### [Data section]
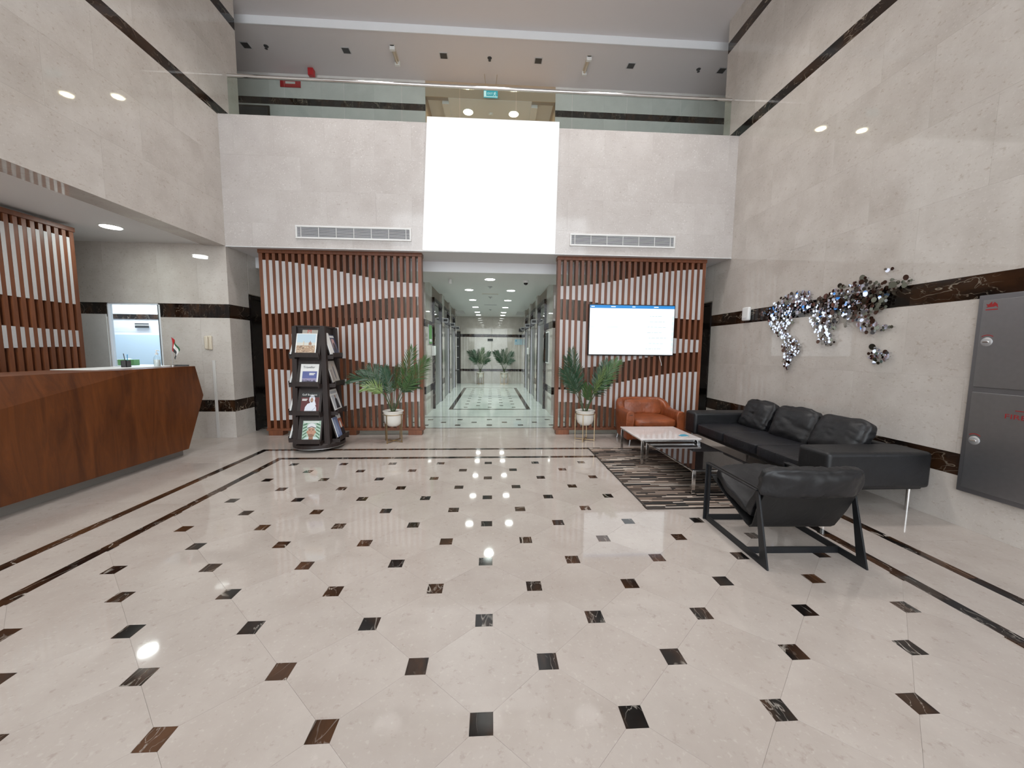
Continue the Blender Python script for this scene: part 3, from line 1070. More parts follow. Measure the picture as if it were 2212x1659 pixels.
# ------------------------------------------------------------------ slatted screens
def slat_screen(t_, n, pitch_, wide_left, w_slat=.046, depth=.12, h=2.90, feet=True, narrow_all=None):
    """built along local +x, front at local y=0 facing -y"""
    Wd = n * pitch_ + w_slat
    for i in range(n + 1):
        x = i * pitch_
        nm = 'slat'
        if i in (0, n):
            nm = 'side_post'
        dd = .004 if nm == 'side_post' else 0
        o = boxpiece(nm, M['slat'], t_, x - dd, x + w_slat + dd, -dd, depth, .112, h - .055)
        if i == 0 and nm == 'side_post':
            pass
    for i in range(n):
        s = (i + .5) / n
        if not wide_left:
            s = 1 - s
        tt = (1 - math.cos(PI * s)) / 2
        if narrow_all is not None:
            tt = narrow_all(s)
        x = i * pitch_ + w_slat
        g0 = pitch_ - w_slat
        for (a0, a1), (b0, b1) in (((2.743, 1.926), (2.434, 2.227)), ((1.595, 1.391), (1.90, 1.094)), ((1.061, .241), (.754, .55))):
            zt = a0 + (b0 - a0) * tt
            zb = a1 + (b1 - a1) * tt
            hh = round(zt - zb, 3)
            wv = g0 - .001
            o = MB().box(0, wv, -.003, .014, 0, hh).build('white_slat', M['whiteslat'], t_, (x + .0005, 0, zb))
    MB().box(-.012, Wd + .012, -.018, depth + .01, h - .055, h).build('top_rail', M['slat'], t_, bevel=.003)
    MB().box(-.012, Wd + .012, -.016, depth + .01, .075, .112).build('bottom_rail', M['slat'], t_, bevel=.003)
    if feet:
        for x in (0.02, Wd * .52, Wd - .24):
            MB().box(x, x + .22 if x != Wd * .52 else x + .11, -.02, depth + .02, 0, .075).build('foot', M['slat'], t_, bevel=.003)


ts1 = empty('slatted_screen', (-3.565, 6.06, 0), 'brown wooden slat screen with white wave inlays behind the magazine tower', 'screen', 'wooden slat screens')
slat_screen(ts1, 25, .0966, True)
ts2 = empty('slatted_screen', (1.065, 6.06, 0), 'brown wooden slat screen with white wave inlays behind the television', 'screen', 'wooden slat screens')
slat_screen(ts2, 25, .0960, False)
ts3 = empty('slatted_screen', (-5.25, 5.12 - 30 * .0787 - .05, 0), 'brown wooden slat screen with white inlays behind the reception desk', 'screen', 'wooden slat screens', rz=PI / 2)
slat_screen(ts3, 30, .0787, False, w_slat=.042, h=2.875, narrow_all=lambda s: .5 * (1 - math.cos(PI * min(1, s * .75))) * .5 if s > 0 else 0)

# ------------------------------------------------------------------ television
tv = empty('television', (1.575, 6.0, 1.325), 'wide flat television showing a white timetable, mounted on the right slat screen', 'television')
TW, TH = 1.43, .825
MB().box(0, TW, 0, .035, 0, TH).build('housing', M['blackmetal'], tv, bevel=.004)
MB().box(.016, TW - .014, -.003, .0, .018, TH - .014).build('display', M['tv_white'], tv)
MB().box(.016, TW - .014, -.004, -.003, TH - .062, TH - .014).build('header_bar', M['tv_blue'], tv)
for x, w in ((.035, .055), (.36, .075), (.71, .05), (1.07, .075)):
    MB().box(x, x + w, -.005, -.004, TH - .043, TH - .030).build('header_word', M['tv_lime'], tv)
rows_ = MB()
for i in range(7):
    z = .10 + i * .085
    rows_.box(1.385, TW - .02, -.004, -.003, z - .03, z + .035)
rows_.build('side_column', M['tv_pale'], tv)
tx = MB()
random.seed(3)
for i in range(7):
    z = .11 + i * .088
    x = random.uniform(.93, 1.02)
    while x < random.uniform(1.16, 1.28):
        w = random.uniform(.02, .07)
        tx.box(x, x + w, -.0050, -.0045, z, z + .009)
        x += w + .012
for x, z, w in ((.03, .46, .05), (.04, .56, .03), (.28, .46, .2), (.25, .035, .3), (.7, .03, .06), (.93, .03, .25), (1.2, .03, .1)):
    tx.box(x, x + w, -.0045, -.0035, z, z + .006)
tag(tx.build('text_rows', M['tv_text'], tv), kind='stuff')
MB().box(.5, .9, .035, .056, .25, .6).build('wall_bracket', M['blackmetal'], tv)
MB().tube([(1.2, .03, .02), (1.22, .0, -.08), (1.235, .0, -.12), (1.24, .0, -.16)], .004, 6).build('cable', M['white'], tv)

# ------------------------------------------------------------------ reception desk
dk = empty('reception_desk', (-4.2, 3.5, 0), 'long faceted brown wood reception desk on a recessed grey plinth', 'desk')
q = lambda x, y, z: (x + 4.2, y - 3.5, z)
V = [q(-3.90, 5.12, 1.15), q(-3.90, 4.42, 1.15), q(-4.06, 1.2, 1.15), q(-3.90, 1.2, .50), q(-3.90, 5.23, .75), q(-3.90, 4.93, .09), q(-3.90, 1.2, .14),
     q(-4.55, 5.12, 1.15), q(-4.55, 1.2, 1.15), q(-4.55, 5.23, .75), q(-4.55, 4.93, .09), q(-4.55, 1.2, .14)]
F = [(2, 1, 3), (1, 0, 4, 5, 6, 3), (0, 7, 9, 4), (4, 9, 10, 5), (2, 8, 7, 0, 1), (6, 5, 10, 11), (8, 11, 10, 9, 7), (2, 3, 6, 11, 8)]
MB().add(V, F).build('front_panel', M['desk'], dk)
MB().box(-.36, .10, .6, 1.60, 1.151, 1.156).build('counter_top', M['white'], dk)
MB().box(-.35, .185, -2.3, 1.48, 0, .10).build('plinth', M['toe'], dk)

# things on the desk
fl = empty('table_flag', (-4.02, 4.93, 1.156), 'small red, white, green and black flag on a stand at the desk end', 'flag')
MB().lathe([(.028, 0), (.028, .008), (.004, .012)], 16).build('base', M['chrome'], fl, smooth=True)
MB().tube([(0, 0, .008), (0, 0, .372)], .0028, 8).build('pole', M['steel'], fl)


def flagstrip(cols, name, mat, u0, u1, v0, v1):
    g_ = MB()
    n = 10
    vs, fs = [], []
    for i in range(n + 1):
        for j in range(5):
            u = u0 + (u1 - u0) * i / n
            v = v0 + (v1 - v0) * j / 4
            # limp flag: hangs down from its upper hoist corner
            x = .003 + u * .10 * (1 - .25 * v) + .008 * math.sin(u * 5) - .03 * v * u
            z = .365 - v * .15 - u * .14 * (1 - .2 * v) - .02 * u * u
            y = .014 * math.sin(u * 9 + v * 3)
            vs.append((x, y, z))
    for i in range(n):
        for j in range(4):
            a = i * 5 + j
            fs.append((a, a + 1, a + 6, a + 5))
    g_.add(vs, fs)
    g_.build(name, mat, fl, smooth=True)


flagstrip(0, 'red_stripe', M['red'], 0, .3, 0, 1)
flagstrip(0, 'green_stripe', plain('flag_green', (.02, .10, .04), .7), .3, 1, 0, .22)
flagstrip(0, 'white_stripe', M['white'], .3, 1, .22, .62)
flagstrip(0, 'black_stripe', M['darkgrey'], .3, 1, .62, 1)

sb = empty('sanitiser_bottle', (-4.13, 4.84, 1.156), 'clear pump bottle of hand sanitiser standing beside the small flag', 'bottle')
MB().lathe([(.030, 0), (.033, .01), (.033, .10), (.024, .125), (.013, .135), (.013, .145)], 20).build('body', M['bottle'], sb, smooth=True)
MB().lathe([(.028, .004), (.030, .01), (.030, .08), (.028, .085)], 20).build('gel', plain('gel', (.6, .66, .66), .2), sb, smooth=True)
MB().lathe([(.015, .145), (.015, .165), (.006, .168), (.005, .195), (.010, .197), (.010, .205)], 14).tube([(0, 0, .2), (.035, -.01, .2), (.04, -.012, .19)], .005, 8).build('pump', M['white'], sb, smooth=True)
pn = empty('pen_holder', (-4.33, 4.66, 1.156), 'small black wire pen holder behind the sanitiser bottle', 'holder')
MB().box(-.03, .03, -.03, .03, 0, .005).box(-.03, -.026, -.03, .03, 0, .08).box(.026, .03, -.03, .03, 0, .08).box(-.03, .03, -.03, -.026, 0, .08).build('cup', M['darkgrey'], pn)
MB().tube([(.0, 0, .01), (-.02, 0, .16)], .004, 6).build('pen', M['darkgrey'], pn)
MB().tube([(.01, .01, .01), (.012, .01, .15)], .004, 6).build('pen', M['blue'], pn)
tr = empty('document_tray', (-3.98, 4.99, 1.156), 'flat dark document tray at the very end of the reception desk', 'tray')
MB().box(-.06, .085, -.03, .03, 0, .006).box(-.06, .085, .026, .03, 0, .016).box(-.06, -.055, -.03, .03, 0, .016).build('tray', M['darkgrey'], tr)
for k_, (bx_, lab, mm_) in enumerate(((-5.78, 'green tissue box on the office sill, nearer the window frame', 'poster_green'), (-6.05, 'pale tissue box on the office sill, beside the green one', 'white'))):
    tb = empty('tissue_box', (bx_, FY + .36, 1.10), lab, 'box', 'tissue boxes behind the window')
    MB().box(-.12, .12, -.05, .05, 0, .09).build('carton', M[mm_], tb, bevel=.003)
    MB().lathe([(.05, 0), (.045, .006), (.02, .02)], 12).build('opening', M['frosted'], tb, loc=(0, 0, .088))
MB_ = MB().box(-6.6, -4.7, FY + .21, FY + .62, 1.06, 1.10)
ctr = MB_.build('office_counter', M['officewhite'])
tag(ctr, 'white office worktop just inside the reception window', 'worktop')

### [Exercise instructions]
From the first line above through the line containing "MB().box(x, x + .22", copy everything exactly, without the pictures.

### [Response to this exercise]
Continue the Blender Python script for this scene: part 3, from line 1070. More parts follow. Measure the picture as if it were 2212x1659 pixels.
# ------------------------------------------------------------------ slatted screens
def slat_screen(t_, n, pitch_, wide_left, w_slat=.046, depth=.12, h=2.90, feet=True, narrow_all=None):
    """built along local +x, front at local y=0 facing -y"""
    Wd = n * pitch_ + w_slat
    for i in range(n + 1):
        x = i * pitch_
        nm = 'slat'
        if i in (0, n):
            nm = 'side_post'
        dd = .004 if nm == 'side_post' else 0
        o = boxpiece(nm, M['slat'], t_, x - dd, x + w_slat + dd, -dd, depth, .112, h - .055)
        if i == 0 and nm == 'side_post':
            pass
    for i in range(n):
        s = (i + .5) / n
        if not wide_left:
            s = 1 - s
        tt = (1 - math.cos(PI * s)) / 2
        if narrow_all is not None:
            tt = narrow_all(s)
        x = i * pitch_ + w_slat
        g0 = pitch_ - w_slat
        for (a0, a1), (b0, b1) in (((2.743, 1.926), (2.434, 2.227)), ((1.595, 1.391), (1.90, 1.094)), ((1.061, .241), (.754, .55))):
            zt = a0 + (b0 - a0) * tt
            zb = a1 + (b1 - a1) * tt
            hh = round(zt - zb, 3)
            wv = g0 - .001
            o = MB().box(0, wv, -.003, .014, 0, hh).build('white_slat', M['whiteslat'], t_, (x + .0005, 0, zb))
    MB().box(-.012, Wd + .012, -.018, depth + .01, h - .055, h).build('top_rail', M['slat'], t_, bevel=.003)
    MB().box(-.012, Wd + .012, -.016, depth + .01, .075, .112).build('bottom_rail', M['slat'], t_, bevel=.003)
    if feet:
        for x in (0.02, Wd * .52, Wd - .24):
            MB().box(x, x + .22 if x != Wd * .52 else x + .11, -.02, depth + .02, 0, .075).build('foot', M['slat'], t_, bevel=.003)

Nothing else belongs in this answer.